— begin Given data —

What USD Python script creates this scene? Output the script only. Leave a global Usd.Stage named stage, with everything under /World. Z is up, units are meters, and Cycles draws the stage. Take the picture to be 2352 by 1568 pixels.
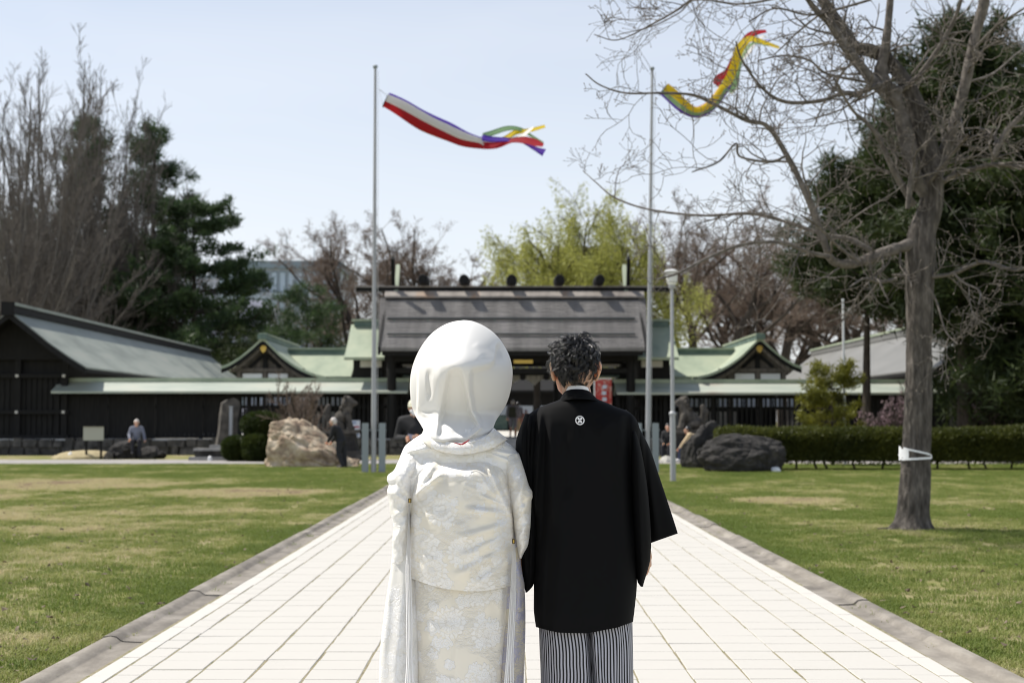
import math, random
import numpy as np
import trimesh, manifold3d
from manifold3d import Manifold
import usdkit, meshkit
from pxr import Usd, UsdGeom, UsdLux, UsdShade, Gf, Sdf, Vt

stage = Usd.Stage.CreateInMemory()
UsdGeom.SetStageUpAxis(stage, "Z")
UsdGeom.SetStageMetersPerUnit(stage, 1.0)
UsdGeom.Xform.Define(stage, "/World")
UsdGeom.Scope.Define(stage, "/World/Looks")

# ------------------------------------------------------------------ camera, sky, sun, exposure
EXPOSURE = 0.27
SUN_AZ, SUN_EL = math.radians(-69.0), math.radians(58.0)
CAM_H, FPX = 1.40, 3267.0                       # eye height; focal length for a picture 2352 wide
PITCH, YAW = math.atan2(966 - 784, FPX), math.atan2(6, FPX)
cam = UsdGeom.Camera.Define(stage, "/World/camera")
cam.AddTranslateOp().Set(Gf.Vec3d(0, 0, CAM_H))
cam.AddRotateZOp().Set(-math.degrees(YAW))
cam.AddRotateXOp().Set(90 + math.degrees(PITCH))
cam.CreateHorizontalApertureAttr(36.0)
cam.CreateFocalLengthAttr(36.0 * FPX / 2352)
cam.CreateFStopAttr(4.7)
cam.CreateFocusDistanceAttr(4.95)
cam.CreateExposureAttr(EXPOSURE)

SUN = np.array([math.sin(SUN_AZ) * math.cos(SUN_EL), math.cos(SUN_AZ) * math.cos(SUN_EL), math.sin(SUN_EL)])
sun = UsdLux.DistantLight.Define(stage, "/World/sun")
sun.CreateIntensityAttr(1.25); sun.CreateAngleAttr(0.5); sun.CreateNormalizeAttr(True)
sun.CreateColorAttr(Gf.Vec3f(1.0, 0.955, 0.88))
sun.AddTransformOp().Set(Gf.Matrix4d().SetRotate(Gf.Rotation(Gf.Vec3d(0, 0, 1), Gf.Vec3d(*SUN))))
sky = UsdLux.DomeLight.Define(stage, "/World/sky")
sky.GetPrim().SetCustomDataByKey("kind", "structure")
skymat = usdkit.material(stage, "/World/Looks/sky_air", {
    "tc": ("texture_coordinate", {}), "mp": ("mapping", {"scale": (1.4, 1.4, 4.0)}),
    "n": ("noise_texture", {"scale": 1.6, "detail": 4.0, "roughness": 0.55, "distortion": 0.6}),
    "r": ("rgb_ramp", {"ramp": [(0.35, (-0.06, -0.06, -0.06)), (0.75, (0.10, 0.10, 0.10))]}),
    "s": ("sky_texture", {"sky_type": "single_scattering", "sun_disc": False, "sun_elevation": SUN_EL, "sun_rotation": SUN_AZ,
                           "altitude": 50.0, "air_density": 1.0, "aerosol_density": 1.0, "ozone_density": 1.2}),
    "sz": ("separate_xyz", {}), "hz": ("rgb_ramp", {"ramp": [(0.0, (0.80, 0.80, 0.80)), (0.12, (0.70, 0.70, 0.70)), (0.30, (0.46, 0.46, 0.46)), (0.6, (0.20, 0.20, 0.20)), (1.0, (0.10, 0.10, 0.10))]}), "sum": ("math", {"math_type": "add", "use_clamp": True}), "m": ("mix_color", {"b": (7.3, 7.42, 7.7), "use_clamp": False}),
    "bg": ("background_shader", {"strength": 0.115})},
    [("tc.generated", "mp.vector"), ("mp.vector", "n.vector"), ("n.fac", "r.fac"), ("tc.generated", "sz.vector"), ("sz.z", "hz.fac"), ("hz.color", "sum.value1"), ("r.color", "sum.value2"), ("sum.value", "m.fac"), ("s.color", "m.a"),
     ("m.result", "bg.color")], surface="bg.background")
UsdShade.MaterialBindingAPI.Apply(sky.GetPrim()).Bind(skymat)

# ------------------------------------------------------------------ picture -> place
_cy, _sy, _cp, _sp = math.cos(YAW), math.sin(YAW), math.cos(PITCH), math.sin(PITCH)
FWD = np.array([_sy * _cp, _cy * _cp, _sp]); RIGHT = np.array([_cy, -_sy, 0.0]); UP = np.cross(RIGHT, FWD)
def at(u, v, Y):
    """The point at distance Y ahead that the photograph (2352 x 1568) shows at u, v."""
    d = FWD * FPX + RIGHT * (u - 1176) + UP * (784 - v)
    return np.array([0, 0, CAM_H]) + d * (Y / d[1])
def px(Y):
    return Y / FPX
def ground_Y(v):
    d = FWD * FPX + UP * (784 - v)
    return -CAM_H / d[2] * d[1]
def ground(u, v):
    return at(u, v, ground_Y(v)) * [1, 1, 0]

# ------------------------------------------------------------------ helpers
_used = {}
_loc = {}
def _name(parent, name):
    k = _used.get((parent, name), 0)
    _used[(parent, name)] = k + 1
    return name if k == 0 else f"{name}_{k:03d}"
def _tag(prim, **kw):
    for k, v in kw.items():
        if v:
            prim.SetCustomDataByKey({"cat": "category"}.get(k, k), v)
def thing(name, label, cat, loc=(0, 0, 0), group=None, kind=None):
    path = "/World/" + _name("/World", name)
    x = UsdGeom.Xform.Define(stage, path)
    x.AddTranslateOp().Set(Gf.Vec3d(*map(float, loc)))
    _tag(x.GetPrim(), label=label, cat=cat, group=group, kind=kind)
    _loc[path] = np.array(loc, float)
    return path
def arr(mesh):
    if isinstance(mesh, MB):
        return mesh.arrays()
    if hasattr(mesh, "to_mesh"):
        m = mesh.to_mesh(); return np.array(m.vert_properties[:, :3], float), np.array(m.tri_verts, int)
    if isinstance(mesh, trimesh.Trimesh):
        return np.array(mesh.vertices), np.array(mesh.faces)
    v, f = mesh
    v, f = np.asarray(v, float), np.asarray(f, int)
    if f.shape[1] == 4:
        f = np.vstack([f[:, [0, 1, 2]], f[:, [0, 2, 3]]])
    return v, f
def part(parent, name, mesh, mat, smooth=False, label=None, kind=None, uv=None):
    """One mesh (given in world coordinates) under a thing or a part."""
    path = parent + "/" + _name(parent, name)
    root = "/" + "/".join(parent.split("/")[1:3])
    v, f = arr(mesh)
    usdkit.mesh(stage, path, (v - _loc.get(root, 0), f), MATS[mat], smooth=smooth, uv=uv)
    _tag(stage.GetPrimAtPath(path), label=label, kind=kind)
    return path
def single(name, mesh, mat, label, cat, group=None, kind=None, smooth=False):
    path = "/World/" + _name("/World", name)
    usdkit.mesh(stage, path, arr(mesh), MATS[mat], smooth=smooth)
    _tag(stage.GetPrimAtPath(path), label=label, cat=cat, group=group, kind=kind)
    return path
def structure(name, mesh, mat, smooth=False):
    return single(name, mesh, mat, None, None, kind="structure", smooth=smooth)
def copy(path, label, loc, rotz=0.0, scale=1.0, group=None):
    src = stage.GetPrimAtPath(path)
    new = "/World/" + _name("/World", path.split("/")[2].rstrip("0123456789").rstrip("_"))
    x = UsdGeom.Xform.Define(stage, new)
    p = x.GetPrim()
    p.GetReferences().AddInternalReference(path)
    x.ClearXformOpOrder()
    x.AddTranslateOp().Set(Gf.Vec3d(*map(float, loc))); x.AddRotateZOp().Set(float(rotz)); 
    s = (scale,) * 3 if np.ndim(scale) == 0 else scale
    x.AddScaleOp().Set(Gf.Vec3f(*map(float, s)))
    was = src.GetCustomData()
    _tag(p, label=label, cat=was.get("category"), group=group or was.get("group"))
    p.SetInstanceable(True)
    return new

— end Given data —

→ Short task
Copy out all of the material exactly as written, without its pictures.

→ Exercise response
What USD Python script creates this scene? Output the script only. Leave a global Usd.Stage named stage, with everything under /World. Z is up, units are meters, and Cycles draws the stage. Take the picture to be 2352 by 1568 pixels.
import math, random
import numpy as np
import trimesh, manifold3d
from manifold3d import Manifold
import usdkit, meshkit
from pxr import Usd, UsdGeom, UsdLux, UsdShade, Gf, Sdf, Vt

stage = Usd.Stage.CreateInMemory()
UsdGeom.SetStageUpAxis(stage, "Z")
UsdGeom.SetStageMetersPerUnit(stage, 1.0)
UsdGeom.Xform.Define(stage, "/World")
UsdGeom.Scope.Define(stage, "/World/Looks")

# ------------------------------------------------------------------ camera, sky, sun, exposure
EXPOSURE = 0.27
SUN_AZ, SUN_EL = math.radians(-69.0), math.radians(58.0)
CAM_H, FPX = 1.40, 3267.0                       # eye height; focal length for a picture 2352 wide
PITCH, YAW = math.atan2(966 - 784, FPX), math.atan2(6, FPX)
cam = UsdGeom.Camera.Define(stage, "/World/camera")
cam.AddTranslateOp().Set(Gf.Vec3d(0, 0, CAM_H))
cam.AddRotateZOp().Set(-math.degrees(YAW))
cam.AddRotateXOp().Set(90 + math.degrees(PITCH))
cam.CreateHorizontalApertureAttr(36.0)
cam.CreateFocalLengthAttr(36.0 * FPX / 2352)
cam.CreateFStopAttr(4.7)
cam.CreateFocusDistanceAttr(4.95)
cam.CreateExposureAttr(EXPOSURE)

SUN = np.array([math.sin(SUN_AZ) * math.cos(SUN_EL), math.cos(SUN_AZ) * math.cos(SUN_EL), math.sin(SUN_EL)])
sun = UsdLux.DistantLight.Define(stage, "/World/sun")
sun.CreateIntensityAttr(1.25); sun.CreateAngleAttr(0.5); sun.CreateNormalizeAttr(True)
sun.CreateColorAttr(Gf.Vec3f(1.0, 0.955, 0.88))
sun.AddTransformOp().Set(Gf.Matrix4d().SetRotate(Gf.Rotation(Gf.Vec3d(0, 0, 1), Gf.Vec3d(*SUN))))
sky = UsdLux.DomeLight.Define(stage, "/World/sky")
sky.GetPrim().SetCustomDataByKey("kind", "structure")
skymat = usdkit.material(stage, "/World/Looks/sky_air", {
    "tc": ("texture_coordinate", {}), "mp": ("mapping", {"scale": (1.4, 1.4, 4.0)}),
    "n": ("noise_texture", {"scale": 1.6, "detail": 4.0, "roughness": 0.55, "distortion": 0.6}),
    "r": ("rgb_ramp", {"ramp": [(0.35, (-0.06, -0.06, -0.06)), (0.75, (0.10, 0.10, 0.10))]}),
    "s": ("sky_texture", {"sky_type": "single_scattering", "sun_disc": False, "sun_elevation": SUN_EL, "sun_rotation": SUN_AZ,
                           "altitude": 50.0, "air_density": 1.0, "aerosol_density": 1.0, "ozone_density": 1.2}),
    "sz": ("separate_xyz", {}), "hz": ("rgb_ramp", {"ramp": [(0.0, (0.80, 0.80, 0.80)), (0.12, (0.70, 0.70, 0.70)), (0.30, (0.46, 0.46, 0.46)), (0.6, (0.20, 0.20, 0.20)), (1.0, (0.10, 0.10, 0.10))]}), "sum": ("math", {"math_type": "add", "use_clamp": True}), "m": ("mix_color", {"b": (7.3, 7.42, 7.7), "use_clamp": False}),
    "bg": ("background_shader", {"strength": 0.115})},
    [("tc.generated", "mp.vector"), ("mp.vector", "n.vector"), ("n.fac", "r.fac"), ("tc.generated", "sz.vector"), ("sz.z", "hz.fac"), ("hz.color", "sum.value1"), ("r.color", "sum.value2"), ("sum.value", "m.fac"), ("s.color", "m.a"),
     ("m.result", "bg.color")], surface="bg.background")
UsdShade.MaterialBindingAPI.Apply(sky.GetPrim()).Bind(skymat)

# ------------------------------------------------------------------ picture -> place
_cy, _sy, _cp, _sp = math.cos(YAW), math.sin(YAW), math.cos(PITCH), math.sin(PITCH)
FWD = np.array([_sy * _cp, _cy * _cp, _sp]); RIGHT = np.array([_cy, -_sy, 0.0]); UP = np.cross(RIGHT, FWD)
def at(u, v, Y):
    """The point at distance Y ahead that the photograph (2352 x 1568) shows at u, v."""
    d = FWD * FPX + RIGHT * (u - 1176) + UP * (784 - v)
    return np.array([0, 0, CAM_H]) + d * (Y / d[1])
def px(Y):
    return Y / FPX
def ground_Y(v):
    d = FWD * FPX + UP * (784 - v)
    return -CAM_H / d[2] * d[1]
def ground(u, v):
    return at(u, v, ground_Y(v)) * [1, 1, 0]

# ------------------------------------------------------------------ helpers
_used = {}
_loc = {}
def _name(parent, name):
    k = _used.get((parent, name), 0)
    _used[(parent, name)] = k + 1
    return name if k == 0 else f"{name}_{k:03d}"
def _tag(prim, **kw):
    for k, v in kw.items():
        if v:
            prim.SetCustomDataByKey({"cat": "category"}.get(k, k), v)
def thing(name, label, cat, loc=(0, 0, 0), group=None, kind=None):
    path = "/World/" + _name("/World", name)
    x = UsdGeom.Xform.Define(stage, path)
    x.AddTranslateOp().Set(Gf.Vec3d(*map(float, loc)))
    _tag(x.GetPrim(), label=label, cat=cat, group=group, kind=kind)
    _loc[path] = np.array(loc, float)
    return path
def arr(mesh):
    if isinstance(mesh, MB):
        return mesh.arrays()
    if hasattr(mesh, "to_mesh"):
        m = mesh.to_mesh(); return np.array(m.vert_properties[:, :3], float), np.array(m.tri_verts, int)
    if isinstance(mesh, trimesh.Trimesh):
        return np.array(mesh.vertices), np.array(mesh.faces)
    v, f = mesh
    v, f = np.asarray(v, float), np.asarray(f, int)
    if f.shape[1] == 4:
        f = np.vstack([f[:, [0, 1, 2]], f[:, [0, 2, 3]]])
    return v, f
def part(parent, name, mesh, mat, smooth=False, label=None, kind=None, uv=None):
    """One mesh (given in world coordinates) under a thing or a part."""
    path = parent + "/" + _name(parent, name)
    root = "/" + "/".join(parent.split("/")[1:3])
    v, f = arr(mesh)
    usdkit.mesh(stage, path, (v - _loc.get(root, 0), f), MATS[mat], smooth=smooth, uv=uv)
    _tag(stage.GetPrimAtPath(path), label=label, kind=kind)
    return path
def single(name, mesh, mat, label, cat, group=None, kind=None, smooth=False):
    path = "/World/" + _name("/World", name)
    usdkit.mesh(stage, path, arr(mesh), MATS[mat], smooth=smooth)
    _tag(stage.GetPrimAtPath(path), label=label, cat=cat, group=group, kind=kind)
    return path
def structure(name, mesh, mat, smooth=False):
    return single(name, mesh, mat, None, None, kind="structure", smooth=smooth)
def copy(path, label, loc, rotz=0.0, scale=1.0, group=None):
    src = stage.GetPrimAtPath(path)
    new = "/World/" + _name("/World", path.split("/")[2].rstrip("0123456789").rstrip("_"))
    x = UsdGeom.Xform.Define(stage, new)
    p = x.GetPrim()
    p.GetReferences().AddInternalReference(path)
    x.ClearXformOpOrder()
    x.AddTranslateOp().Set(Gf.Vec3d(*map(float, loc))); x.AddRotateZOp().Set(float(rotz)); 
    s = (scale,) * 3 if np.ndim(scale) == 0 else scale
    x.AddScaleOp().Set(Gf.Vec3f(*map(float, s)))
    was = src.GetCustomData()
    _tag(p, label=label, cat=was.get("category"), group=group or was.get("group"))
    p.SetInstanceable(True)
    return new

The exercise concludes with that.